In the case of Tarleton, a picturesque parcel of land near the Vermont border, was once eyed for development before a bust in the real estate market in the 1980s.
For most of the past century, the 5,500 acres and five ponds of the old Lake Tarleton Club were used for summer relaxation which also involved the Jewish community which was rare for a club at its time.
Established by E.B. Pike in 1909, the clubhouse had 200-bedrooms and two, nine-hole Donald Ross designed golf courses. It was later purchased by the Jacobs family, which had an “unrestricted” clientele, meaning that Jewish people were allowed. At the time, other clubs excluded them, according to the publication New Hampshire-Then And Now.
The land was purchased for industrial logging by Boise-Cascade Properties for $2 million in the 1970s.
When it came up for sale again in the late 1990s, just as International Paper was selling what is now the Connecticut Lakes Headwaters Working Forest and the state’s north country mill industry was collapsing, former U.S. Senator Judd Gregg, R-NH stepped in. He spent his childhood summers at a boys camp on Tarleton and led the charge to get the federal government to acquire 2,000 acres for the WMNF.
He had an attractive hook for the deal with the feds because the 2,190 mile Appalachian Trail cuts right through the tract, something the federal government would prefer to own than have in private hands which can change.
Some of the very New Hampshire groups filing the amicus brief, including the Forest Society worked with Gregg and Robb Thomson, former commissioner of what is now the state Department of Natural and Cultural Resources to acquire and protect much of the tract for uses such as recreation, logging and habitat management.
The Lake Tarleton tract has no golf now or club house but now includes an undeveloped State Park which includes a sandy beach with a view to the south, and 1.3 miles away closer to Warren, a state Fish and Game boat ramp, also with cartop boat access at Lake Katherine.
The deal more than 20 years ago also led to a federal-state land swap which allowed New Hampshire to re-develop and use for skiing Mittersill in Franconia which is incorporated into Cannon Mountain.
Speaking with InDepthNH.org Tuesday about the filing, Jack Savage, president of the Forest Society, said: “On an 800,000 acre national forest where hundreds of thousands of acres are set aside for roadless and wilderness areas, this is a lawsuit over less than 1 percent of the total acreage.
“The problem with that is that the White Mountain National Forest exists because of a broad public support for a ‘land of many uses.'”
This is the motto for the forest, which is different from a national park in that the land was acquired with a mission to provide wood to mills and produce products along with providing recreation and habitat management.
“This is a special interest (Standing Trees) wanting the forest to be just one thing. As such, I would argue that this threatens public support for the very idea of the forest, one of the great success stories of the past one hundred plus years,” Savage said.

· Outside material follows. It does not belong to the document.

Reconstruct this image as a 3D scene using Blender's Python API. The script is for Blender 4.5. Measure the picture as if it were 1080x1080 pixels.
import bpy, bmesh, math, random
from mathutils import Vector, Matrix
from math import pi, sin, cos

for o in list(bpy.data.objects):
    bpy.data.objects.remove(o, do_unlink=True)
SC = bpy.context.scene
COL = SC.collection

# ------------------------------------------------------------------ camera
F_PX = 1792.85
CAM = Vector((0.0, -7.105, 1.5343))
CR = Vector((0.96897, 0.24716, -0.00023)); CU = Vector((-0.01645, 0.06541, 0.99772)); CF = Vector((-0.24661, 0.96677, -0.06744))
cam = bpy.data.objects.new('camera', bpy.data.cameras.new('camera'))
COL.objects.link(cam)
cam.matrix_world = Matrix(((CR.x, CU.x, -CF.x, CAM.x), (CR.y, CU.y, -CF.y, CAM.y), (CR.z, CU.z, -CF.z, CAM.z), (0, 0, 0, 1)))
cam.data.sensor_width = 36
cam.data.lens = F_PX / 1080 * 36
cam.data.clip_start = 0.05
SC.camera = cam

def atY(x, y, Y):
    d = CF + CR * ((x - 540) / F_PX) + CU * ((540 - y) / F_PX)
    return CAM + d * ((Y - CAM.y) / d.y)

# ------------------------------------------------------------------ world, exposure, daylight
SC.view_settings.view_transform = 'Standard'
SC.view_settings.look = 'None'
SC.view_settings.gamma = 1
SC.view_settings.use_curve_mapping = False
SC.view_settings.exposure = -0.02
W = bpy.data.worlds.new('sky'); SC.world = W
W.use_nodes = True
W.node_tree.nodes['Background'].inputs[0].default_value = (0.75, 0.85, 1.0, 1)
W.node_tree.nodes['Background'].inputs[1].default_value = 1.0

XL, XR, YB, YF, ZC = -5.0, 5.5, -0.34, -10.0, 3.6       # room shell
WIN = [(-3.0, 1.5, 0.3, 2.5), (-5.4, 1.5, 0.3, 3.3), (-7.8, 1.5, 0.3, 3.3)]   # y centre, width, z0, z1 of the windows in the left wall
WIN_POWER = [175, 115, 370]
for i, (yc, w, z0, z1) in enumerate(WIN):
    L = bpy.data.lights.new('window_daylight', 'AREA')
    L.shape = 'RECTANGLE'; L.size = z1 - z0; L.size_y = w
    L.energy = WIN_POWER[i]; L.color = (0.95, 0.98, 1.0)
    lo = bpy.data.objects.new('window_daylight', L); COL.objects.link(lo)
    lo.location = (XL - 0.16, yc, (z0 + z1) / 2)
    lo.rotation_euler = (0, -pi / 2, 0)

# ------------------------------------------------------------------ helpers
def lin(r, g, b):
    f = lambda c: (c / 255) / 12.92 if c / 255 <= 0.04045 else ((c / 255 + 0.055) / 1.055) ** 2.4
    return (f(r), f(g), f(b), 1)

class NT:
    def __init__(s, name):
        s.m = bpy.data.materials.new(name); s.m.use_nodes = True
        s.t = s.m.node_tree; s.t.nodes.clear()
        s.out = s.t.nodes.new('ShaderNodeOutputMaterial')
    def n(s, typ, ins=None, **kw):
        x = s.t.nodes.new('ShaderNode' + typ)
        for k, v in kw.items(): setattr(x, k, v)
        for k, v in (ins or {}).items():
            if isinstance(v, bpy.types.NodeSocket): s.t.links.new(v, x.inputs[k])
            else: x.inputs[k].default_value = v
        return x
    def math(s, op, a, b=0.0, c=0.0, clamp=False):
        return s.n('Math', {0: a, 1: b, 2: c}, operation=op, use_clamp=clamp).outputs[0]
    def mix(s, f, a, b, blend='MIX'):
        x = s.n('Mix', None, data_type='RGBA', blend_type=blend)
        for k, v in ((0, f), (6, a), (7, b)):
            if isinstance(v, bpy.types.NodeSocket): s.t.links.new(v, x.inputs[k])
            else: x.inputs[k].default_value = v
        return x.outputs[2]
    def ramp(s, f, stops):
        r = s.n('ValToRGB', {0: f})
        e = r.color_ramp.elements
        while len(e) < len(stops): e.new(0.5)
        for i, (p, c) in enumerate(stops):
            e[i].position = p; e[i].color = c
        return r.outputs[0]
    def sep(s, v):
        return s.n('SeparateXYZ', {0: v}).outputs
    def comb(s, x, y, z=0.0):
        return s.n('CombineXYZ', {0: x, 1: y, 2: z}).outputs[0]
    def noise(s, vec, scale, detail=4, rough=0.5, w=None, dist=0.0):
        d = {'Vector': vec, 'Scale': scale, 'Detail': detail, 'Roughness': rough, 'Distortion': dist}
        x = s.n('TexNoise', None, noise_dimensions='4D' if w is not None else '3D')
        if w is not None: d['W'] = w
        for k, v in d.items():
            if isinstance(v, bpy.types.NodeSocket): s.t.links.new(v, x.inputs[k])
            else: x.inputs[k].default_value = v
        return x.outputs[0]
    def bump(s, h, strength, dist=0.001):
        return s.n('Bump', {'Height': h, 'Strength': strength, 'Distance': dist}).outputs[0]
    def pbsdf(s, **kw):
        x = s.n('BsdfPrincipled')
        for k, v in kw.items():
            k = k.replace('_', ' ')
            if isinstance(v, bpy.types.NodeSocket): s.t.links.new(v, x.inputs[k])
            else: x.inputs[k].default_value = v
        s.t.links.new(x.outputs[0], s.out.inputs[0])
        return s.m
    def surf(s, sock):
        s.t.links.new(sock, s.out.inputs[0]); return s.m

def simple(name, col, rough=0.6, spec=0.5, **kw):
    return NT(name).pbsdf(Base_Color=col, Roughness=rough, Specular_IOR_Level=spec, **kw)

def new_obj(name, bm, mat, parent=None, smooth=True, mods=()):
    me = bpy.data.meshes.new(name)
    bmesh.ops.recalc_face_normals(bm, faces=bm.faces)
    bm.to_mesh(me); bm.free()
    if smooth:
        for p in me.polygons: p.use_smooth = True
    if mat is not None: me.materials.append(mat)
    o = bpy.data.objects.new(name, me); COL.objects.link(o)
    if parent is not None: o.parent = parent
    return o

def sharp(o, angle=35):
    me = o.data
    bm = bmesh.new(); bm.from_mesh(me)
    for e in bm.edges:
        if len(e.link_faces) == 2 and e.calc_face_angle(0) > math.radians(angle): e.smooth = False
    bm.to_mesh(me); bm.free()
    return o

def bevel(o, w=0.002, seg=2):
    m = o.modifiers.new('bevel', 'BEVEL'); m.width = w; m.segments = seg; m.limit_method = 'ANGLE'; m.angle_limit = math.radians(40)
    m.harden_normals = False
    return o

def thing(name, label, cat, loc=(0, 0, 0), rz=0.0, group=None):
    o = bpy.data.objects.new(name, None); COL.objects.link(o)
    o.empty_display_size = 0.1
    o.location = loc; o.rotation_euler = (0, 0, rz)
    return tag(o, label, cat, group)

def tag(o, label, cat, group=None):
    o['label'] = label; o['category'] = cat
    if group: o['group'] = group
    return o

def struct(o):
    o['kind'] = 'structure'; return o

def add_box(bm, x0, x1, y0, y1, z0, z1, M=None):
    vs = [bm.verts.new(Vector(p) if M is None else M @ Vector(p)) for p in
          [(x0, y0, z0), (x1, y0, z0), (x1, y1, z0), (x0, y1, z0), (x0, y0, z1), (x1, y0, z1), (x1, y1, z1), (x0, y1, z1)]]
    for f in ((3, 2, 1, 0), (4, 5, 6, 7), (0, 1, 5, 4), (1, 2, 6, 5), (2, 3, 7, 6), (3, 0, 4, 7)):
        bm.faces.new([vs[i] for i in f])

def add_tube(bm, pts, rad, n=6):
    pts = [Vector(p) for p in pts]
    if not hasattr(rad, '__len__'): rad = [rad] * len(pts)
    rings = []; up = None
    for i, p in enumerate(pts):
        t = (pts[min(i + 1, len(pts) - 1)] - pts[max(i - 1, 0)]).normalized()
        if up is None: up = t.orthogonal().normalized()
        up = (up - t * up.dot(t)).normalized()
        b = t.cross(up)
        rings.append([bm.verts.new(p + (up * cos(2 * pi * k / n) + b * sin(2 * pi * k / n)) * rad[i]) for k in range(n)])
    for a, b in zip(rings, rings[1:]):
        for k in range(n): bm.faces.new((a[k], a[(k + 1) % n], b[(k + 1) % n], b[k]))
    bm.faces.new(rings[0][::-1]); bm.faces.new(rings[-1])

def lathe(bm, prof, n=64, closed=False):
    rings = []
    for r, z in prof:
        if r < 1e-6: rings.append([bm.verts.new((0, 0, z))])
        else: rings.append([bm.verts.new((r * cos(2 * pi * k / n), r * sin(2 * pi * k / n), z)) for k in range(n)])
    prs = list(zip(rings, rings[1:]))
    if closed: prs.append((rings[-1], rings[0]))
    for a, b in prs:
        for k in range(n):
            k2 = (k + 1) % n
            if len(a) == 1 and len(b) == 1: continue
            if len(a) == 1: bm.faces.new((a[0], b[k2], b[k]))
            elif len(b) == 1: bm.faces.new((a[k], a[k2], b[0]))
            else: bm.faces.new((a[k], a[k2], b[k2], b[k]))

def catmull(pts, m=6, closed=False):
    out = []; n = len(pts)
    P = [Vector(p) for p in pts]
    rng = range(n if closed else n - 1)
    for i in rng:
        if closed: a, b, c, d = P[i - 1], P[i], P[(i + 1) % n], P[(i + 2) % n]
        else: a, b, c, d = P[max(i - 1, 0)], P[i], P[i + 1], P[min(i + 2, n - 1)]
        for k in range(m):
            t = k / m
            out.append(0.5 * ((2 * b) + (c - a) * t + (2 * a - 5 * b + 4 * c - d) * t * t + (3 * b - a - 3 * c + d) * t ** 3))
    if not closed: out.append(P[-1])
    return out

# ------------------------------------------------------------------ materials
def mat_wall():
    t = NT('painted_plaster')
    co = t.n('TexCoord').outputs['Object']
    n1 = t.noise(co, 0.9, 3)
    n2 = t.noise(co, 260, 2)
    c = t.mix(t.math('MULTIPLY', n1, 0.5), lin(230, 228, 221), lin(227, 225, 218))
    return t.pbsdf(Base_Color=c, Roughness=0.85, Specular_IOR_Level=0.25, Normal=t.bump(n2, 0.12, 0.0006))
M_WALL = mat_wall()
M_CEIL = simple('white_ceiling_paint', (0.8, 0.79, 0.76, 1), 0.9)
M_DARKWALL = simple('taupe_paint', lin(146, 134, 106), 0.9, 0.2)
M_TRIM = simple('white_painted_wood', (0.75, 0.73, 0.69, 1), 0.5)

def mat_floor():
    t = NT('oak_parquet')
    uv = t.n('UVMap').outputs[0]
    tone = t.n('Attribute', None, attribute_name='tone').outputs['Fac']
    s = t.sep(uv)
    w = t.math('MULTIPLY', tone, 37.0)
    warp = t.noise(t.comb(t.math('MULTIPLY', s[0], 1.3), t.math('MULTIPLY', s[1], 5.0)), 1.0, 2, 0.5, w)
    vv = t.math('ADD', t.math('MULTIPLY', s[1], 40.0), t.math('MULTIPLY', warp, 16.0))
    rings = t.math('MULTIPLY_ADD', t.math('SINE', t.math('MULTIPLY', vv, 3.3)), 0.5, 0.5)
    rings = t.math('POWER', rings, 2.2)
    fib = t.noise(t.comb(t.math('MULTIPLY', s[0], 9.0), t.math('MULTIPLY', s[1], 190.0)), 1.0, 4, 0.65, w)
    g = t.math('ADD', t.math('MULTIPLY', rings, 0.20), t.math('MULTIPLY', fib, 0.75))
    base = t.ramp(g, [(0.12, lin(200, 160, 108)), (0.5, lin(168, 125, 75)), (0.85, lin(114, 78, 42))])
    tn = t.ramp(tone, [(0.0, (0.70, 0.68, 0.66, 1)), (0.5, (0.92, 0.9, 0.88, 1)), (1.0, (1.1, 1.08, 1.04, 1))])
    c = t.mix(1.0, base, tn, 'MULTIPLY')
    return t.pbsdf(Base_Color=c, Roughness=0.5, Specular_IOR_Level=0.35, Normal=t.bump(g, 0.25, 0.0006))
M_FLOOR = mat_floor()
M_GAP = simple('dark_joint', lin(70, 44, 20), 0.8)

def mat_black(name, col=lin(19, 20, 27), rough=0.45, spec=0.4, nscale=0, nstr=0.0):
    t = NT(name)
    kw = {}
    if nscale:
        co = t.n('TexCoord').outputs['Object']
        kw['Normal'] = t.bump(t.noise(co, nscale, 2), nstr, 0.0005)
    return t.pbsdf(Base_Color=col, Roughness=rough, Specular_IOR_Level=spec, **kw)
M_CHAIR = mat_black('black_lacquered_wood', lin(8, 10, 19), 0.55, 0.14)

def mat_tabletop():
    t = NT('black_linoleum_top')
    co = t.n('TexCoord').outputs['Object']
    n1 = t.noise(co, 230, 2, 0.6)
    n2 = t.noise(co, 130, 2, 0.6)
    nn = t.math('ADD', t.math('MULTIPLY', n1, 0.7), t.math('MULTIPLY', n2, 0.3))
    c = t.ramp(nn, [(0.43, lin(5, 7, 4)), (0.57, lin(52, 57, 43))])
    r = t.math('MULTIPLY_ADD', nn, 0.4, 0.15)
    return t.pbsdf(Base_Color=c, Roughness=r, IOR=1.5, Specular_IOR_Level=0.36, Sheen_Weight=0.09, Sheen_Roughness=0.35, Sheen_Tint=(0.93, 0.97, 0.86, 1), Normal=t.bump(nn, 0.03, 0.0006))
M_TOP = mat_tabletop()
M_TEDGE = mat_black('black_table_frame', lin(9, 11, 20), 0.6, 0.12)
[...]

Reached Tuesday evening to respond to the amicus brief, Porter, executive director of Standing Trees, said it is a sad reflection on the priorities of the conservation groups and Niebling that they prioritize their stance over the law, noting he believes that the Forest Service is violating the National Environmental Policy Act, its own Forest Plan and its process with the decision.
The court will decide, Porter said.
Porter said there was no attempt to work with local property owners directly impacted in the decisions and that at the outset when Tarleton was acquired the plan was to protect and enhance the area with “wilderness qualities.”
He said the Forest Service refused to give Standing Trees information it requested on the ages of the stands both in the Tarleton and Peabody plans before the suit and that only now are they finding that there is old growth in the Peabody plan.